I had a chat today with a colleague and friend. We’re about the same age, and have been working for about the same number of years (30+ for me, close to the same for her plus school and family). She said, “When does all this hard work start to pay off?”
We talked about it for a few minutes. I said that I felt that we’d been sold a lie: work hard, be smart and responsible, and you’ll be generously rewarded later in life. The easy life, freedom 55, the golden years. That pot-of-gold life of leisure.
I’ve been thinking about it all day, and perhaps it’s not so much a lie as an exaggeration (a shade-of-gray difference, I know, like every politician or fisherperson getting caught in a fib). Those ambitious American-dream types of promises are allegorical, aspirational, inspirational, metaphors. They’re not intended to be real.
They do provide some meaning and purpose. Those dreams of what you could be or have provide incentive and motivation. Without them, most jobs or careers would have very little to offer beyond a paycheque. For some, that paycheque is the motivation. The work provides the means to pursue other things; think those who wait tables to support an artistic career, or the kid with a paper route saving for a new bike.
They also promise things that are familiar. We’ve read about or seen in films the fun, easy, glamorous, comfortable lives of others. During school and early careers, we’re encouraged to save our money and “pay our dues” in scut work or low-paying roles, investing in our future. At the same time, we get opportunities to indenture ourselves to student loans and credit cards and mortgages, all part of the path to that life of ease.
Age and experience wear off the shiny coating of those dreams. The shinier ones stay perpetually in the future, always just five years away, tantalizing. Like a jar at the back of a high shelf, just out of reach – you can feel it, but can’t quite grab it. But the more realistic among us change what we want, to fit what we might actually do.

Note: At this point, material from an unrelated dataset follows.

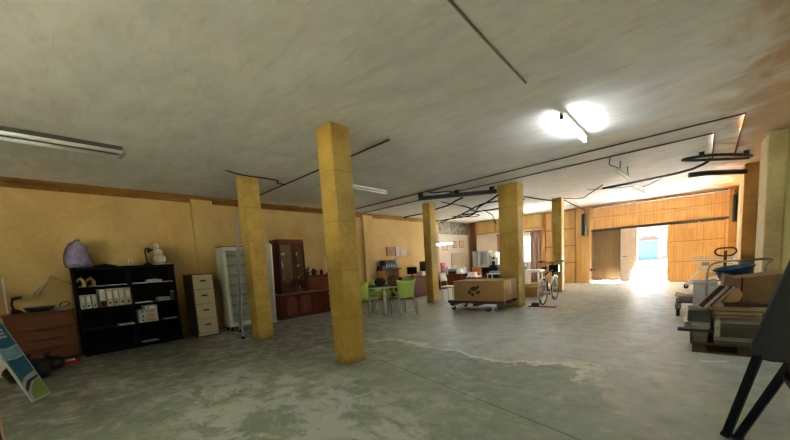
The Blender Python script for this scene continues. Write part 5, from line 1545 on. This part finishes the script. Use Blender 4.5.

What those aspirational dreams cannot do is provide a formula. Not everyone dreams of or wants exactly the same thing. What I want for my future is different than what other people want (and even from what I wanted ten years ago, and ten years before that). Good thing, too, because if we all worked towards the same thing, that tropical paradise would be very crowded.
We also each take different paths, make different choices, throughout our lives. My dream can’t be the same as someone who has children; the motivations for parents include those instant priorities of their kids. And the reverse is true – the opportunities I have and will have to pursue things will be different than those with bigger families. Our lives and our selves are the result of the choices we make along the way (even in those times when we feel we have no choice), and so our outcomes will naturally be different, too.
Overall, I think the lie is in the notion that there’s some big payoff that happens. That as you move through middle age things get easier, the rewards will outweigh the costs, and that you’ll wake up on your 55th birthday to find that you’re living the life of Riley. When in reality, the payoff is happening all the time. Things that used to be daunting or challenging are now easier. Stuff that used to scare us, we can now do without even thinking. We experience rewards on an ongoing basis: more creature comforts, stronger relationships, a lifetime of experiences, and, if we have kids, watching them grow into little people and then grown-ups.
I think this is captured in the recent trends encouraging gratitude and mindfulness. Others smarter than me have figured out this reward-in-pieces formula, and they encourage us to pay attention and recognize the good things in the now instead of always looking towards that big payoff later. This isn’t a recent trend, just those specific words are; people have been writing about it for eons, from Shakespeare to Sondheim.
So that big reward does happen, just in pieces. Like the work and effort takes place throughout our whole lives, so too do the rewards. Perhaps sometimes we’re just working too hard to see them.